Hats off to Grace Kelly and Marilyn Monroe. These two screen goddesses have played a significant role in putting Bendigo on the national arts’ radar, with exclusive exhibitions about them at Bendigo Art Gallery in 2012 and 2016 each drawing around 150,000 visitors.
For a regional city with a population of 114,000, that’s no small feat and gallery staff are justifiably proud of their efforts, which have had a huge impact on Bendigo’s evolving identity.
“The gallery has been a great leader,” says curatorial manager Tansy Curtin. “By programming these incredible exhibitions, we’ve really put the gallery on the map. Tourism and other partners have all come on the journey, and now Bendigo’s also got an amazing culture around food and wine.”
Curtin says by thinking big and pushing outside the traditional bounds of a regional gallery, the Bendigo institution has been critical in increasing tourist numbers as well as making the city a place more people want to call home.
Curtin, who moved from Adelaide 12 years ago to take up a job at the gallery, is enthusiastic about the current exhibition, Tudors to Windsors, which traces the history of the British monarchy.

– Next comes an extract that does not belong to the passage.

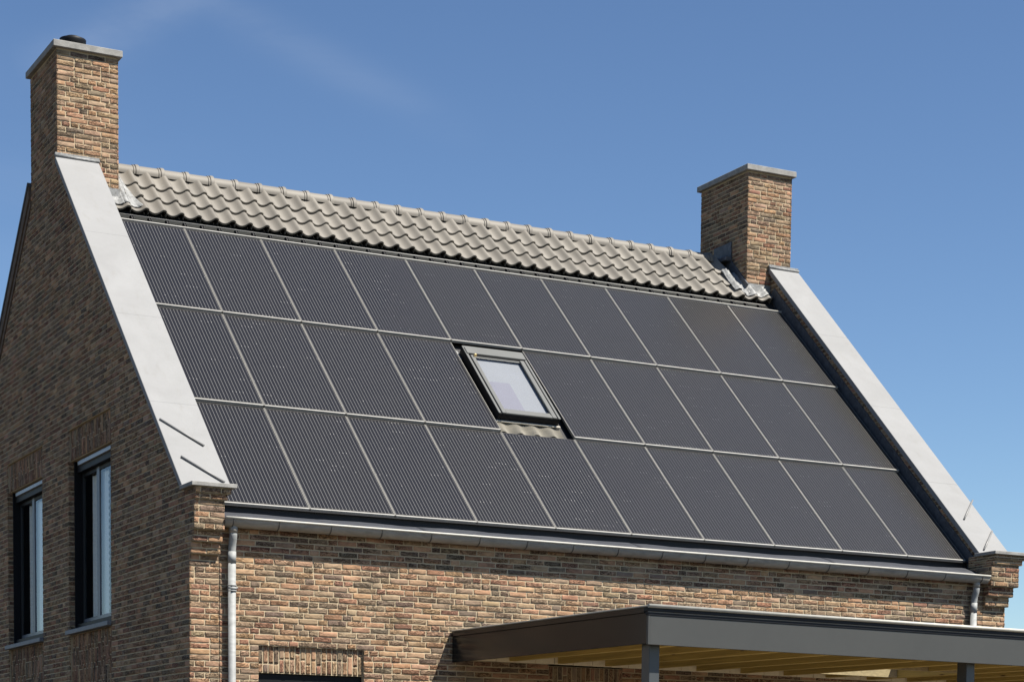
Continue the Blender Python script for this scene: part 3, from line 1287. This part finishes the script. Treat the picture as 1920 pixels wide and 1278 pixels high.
sub(leadsheet(0.292, 0.36, 6.12, 7.08, 'lead', 0.003, 0.016, lambda s: 0.20 * (7.1 - s)).build('side_flashing'), chl)
sub(leadsheet(0.03, 0.32, 6.11, 6.38, 'lead', 0.004, 0.026).build('front_apron'), chl)
m = MB()
m.box(0.03, 0.294, CY0 - .012, CY0 - .001, 4.17, 4.385, 'lead', 0.002)
m.box(0.293, 0.302, CY0 - .012, CY0 + .55, 4.20, 4.385, 'lead', 0.002)
sub(m.build('apron_upstand'), chl)

sub(leadsheet(9.575, 9.33, 6.18, 6.72, 'lead', 0.005, 0.022).build('side_flashing'), chr_)
sub(leadsheet(9.50, 9.97, 6.12, 6.38, 'lead', 0.006, 0.022).build('front_apron'), chr_)
m = MB()
m.box(9.578, 9.985, CY0 - .014, CY0 - .001, 4.17, 4.375, 'lead', 0.003)
sub(m.build('apron_upstand'), chr_)
m = MB()
m.slope_box(9.30, 9.577, 6.64, 7.20, -0.10, -0.075, 'darklead', 0.003)
m.slope_box(9.556, 9.577, 6.30, 7.0, -0.08, 0.06, 'darklead', 0.003)
m.box(9.555, 9.578, 5.01, 5.47, 4.83, 5.04, 'darklead', 0.004)
m.box(9.46, 9.578, 5.00, 5.48, 4.765, 4.83, 'darklead', 0.01)
sub(m.build('saddle_flashing'), chr_)

# ------------------------------------------------------------------ eaves: black shade board, zinc sheet, gutter, downpipes
m = MB()
m.box(0.0, 9.97, 0.045, 0.07, -0.20, -0.02, 'black')  # black colour stands for the shaded void under the panel edge
m.box(0.0, 9.97, 0.0, 0.05, -0.03, -0.018, 'black')
hp(m.build('eaves_board'))
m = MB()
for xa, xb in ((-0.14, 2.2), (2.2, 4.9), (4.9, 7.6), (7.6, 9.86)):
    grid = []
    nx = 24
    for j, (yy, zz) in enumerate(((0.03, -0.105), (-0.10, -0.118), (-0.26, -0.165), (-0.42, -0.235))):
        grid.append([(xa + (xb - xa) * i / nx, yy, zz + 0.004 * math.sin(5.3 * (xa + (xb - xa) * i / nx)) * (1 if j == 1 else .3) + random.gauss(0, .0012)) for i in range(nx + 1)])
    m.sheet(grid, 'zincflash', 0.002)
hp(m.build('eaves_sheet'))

GX0, GX1 = -0.145, 9.865
GYC, GR = -0.462, 0.088


def gz(x):                                   # the gutter falls slightly to the right
    return -0.230 - 0.0018 * (x - GX0)


m = MB()
n = 17
secs = [GX0 + i * (GX1 - GX0) / 40 for i in range(41)]


def half(x, r, a0=180, a1=360, nn=n):
    return [(x, GYC + math.cos(math.radians(a0 + (a1 - a0) * i / (nn - 1))) * r, gz(x) + math.sin(math.radians(a0 + (a1 - a0) * i / (nn - 1))) * r) for i in range(nn)]


m.sheet([half(x, GR) for x in secs], 'zinc', 0.002)
for xe in (GX0, GX1):
    f = m.bm.faces.new([m.bm.verts.new(p) for p in half(xe, GR)])
    f.material_index = m.mi('zinc')
m.tube([(x, GYC - GR, gz(x) + .002) for x in secs], 0.0125, 'trimlight', 10)  # lip coloured pale to paint its bright highlight
gut = hp(m.build('gutter'))
xs_ = [-0.06] + [0.44 + 0.5815 * k for k in range(17)]
for xb in xs_:
    if xb > GX1 - .02:
        continue
    m = MB()
    for (xa, r) in ((xb - .006, GR + .003),):
        m.sheet([half(xa, r), half(xa + .006, r + .004), half(xa + .014, r)], 'bracket', 0.001)
    sub(m.build('bracket'), gut)


def downpipe(x, zend):
    r = 0.041
    m = MB()
    y0, y1 = GYC, YW - 0.052
    z0 = gz(x) - GR + .02
    m.tube([(x, y0, z0), (x, y0, z0 - .075)], r + .004, 'zinc', 18)
    pts = [(x, y0, z0 - .05), (x, y0, z0 - .10), (x, y0 + .008, z0 - .135), (x, y0 + .028, z0 - .18), (x, y1 - .006, z0 - .215), (x, y1, z0 - .25), (x, y1, z0 - .33)]
    m.tube(pts, r, 'pipe', 18)
    m.tube([(x, y1, z0 - .26), (x, y1, z0 - .38)], r + .003, 'pipe', 18)
    m.tube([(x, y1, z0 - .36), (x, y1, zend)], r, 'pipe', 18)
    p = hp(m.build('downpipe'))
    z = z0 - .60
    m = MB()
    for d in (0.0, .03, .055):
        m.tube([(x, y1, z - d), (x, y1, z - d - .012)], r + .008, 'pipe', 18)
    m.tube([(x, y1, z - .02), (x, y1, z - .045)], r + .004, 'pipe', 18)
    m.tube([(x + r, y1, z - .02), (x + r + .022, y1, z - .03)], .009, 'pipe', 8)
    m.tube([(x, y1, z - .03), (x, YW, z - .03)], .008, 'pipe', 8)
    sub(m.build('pipe_clamp'), p)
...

Bendigo is the only place in Australia where you can see this collection from London’s National Portrait Gallery. Tweed Sutherland First National agent Helen Ashby says the gallery is part of a fantastic arts precinct, which includes the visitor centre’s Living Arts Space, La Trobe Visual Arts Centre, a silk studio, bookbinders, design boutiques and theatres.
The newest addition is the four-year-old Ulumbarra Theatre, a celebrated conversion of the city’s heritage-listed Sandhurst Gaol.
This year the theatre will host a diverse range of entertainment, from Shakespeare and the Melbourne Symphony Orchestra to Lee Kernaghan and the Victorian State Ballet’s Beauty and the Beast.
Bendigo’s growing reputation as an arts and culture destination has helped to push property prices north, with high-end apartment developments now underway.
“A few years ago $1 million [for property] didn’t roll off the tongue easily, now it does,” says local agent Helen Ashby, who has recent sales ranging between $1.2 million and $1.8 million.
“When Bendigo was a mining town some massive homes were built, all in that central area where everyone wants to live and you can walk everywhere. There are parks, gardens and galleries, beautiful restaurants and quite diversified shopping.”
This heritage-listed 1886 provincial mansion is close to the arts precinct and packed with original features from an oak staircase to pressed metal ceilings and marble fireplaces.
White iron lacework adorns a charming facade with a porch on the lower level and a spacious balcony upstairs.
Tweed Sutherland First National agent Helen Ashby and McKean McGregor agent Drew Stratton have scheduled an April 27 auction, which has a bidding guide of more than $1.5 million.